If anything, you have to admire them for their patience, most bands after calling it a day would have long given up and gone, well, who knows where. But stick with it they have, and the Mandala sound, generally speaking, falls into that wide and much abused category of radio-friendly Classic Rock. The whole record generally follows all the Classic Rock tropes – which isn’t to say it’s bad – the song writing and musicianship here are second to none, top notch in fact, but the record does feel as if it plays it safe.  ‘There’s a Wind That Blows’, starts off in a doomy, Sabbath-y mode before we’re plunged into waltz-time for, appropriately, ‘The Dark Waltz’, next launching into the pumped-up, confident rock of ‘Into the Night’ – so far, so orthodox.
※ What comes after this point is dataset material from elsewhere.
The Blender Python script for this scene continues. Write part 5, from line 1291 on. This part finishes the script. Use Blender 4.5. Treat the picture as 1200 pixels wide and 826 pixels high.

Where things really come alive are on songs such as ‘Sun’, ‘Ghizou’, and ‘Fire is Mine’; here you get a real sense of a band trying to push at convention and igniting the engines, drawing you into something thrilling which perhaps is lacking elsewhere.

The title track ‘Midnight Twilight’ leads us into progressive Middle-Eastern territory before launching into the hypnotic scorch-rock of ‘Sun’ – all ethnic strings and fuzz-guitar. If anything, I’d have liked more experimental nods in this direction throughout this record, perhaps exploring that lost and deserted mountain path a little further. The album is cleverly soaked in the imagery of the night, a place of shadows, where flames from fires or candles play with your imagination. Subtle use is made of effects and a string section which give many of the tracks here a lush, ethnic, eerie, feel.  It’s nocturnal music to be played around the fire, as you pass the hookah around and tell tales of the souks of old Marrakesh.

As a polished power trio, the group are hard to fault. Marsh’s voice is to die for, particularly on songs like ‘Sun’, ‘Fire is Mine’, and ‘Into the Night’, his confident baritone soaring above each track like an eagle on a thermal over a Bedouin haunted desert. Booth and Spurling provide a solid rhythmic unit, sometimes playing at you distantly as you squint over a sun-bleached horizon, sometimes directly, as the waves of a musical sand-storm blast at your ears. Here is a band that is fully in control of what they can do with their instruments, conjuring loud or quiet dynamics as one really tight unit.

In a nutshell Midnight Twilight is a strong if conventional debut. I hope Mandala don’t leave it as long before the next one; I just hope they can take a few more risks.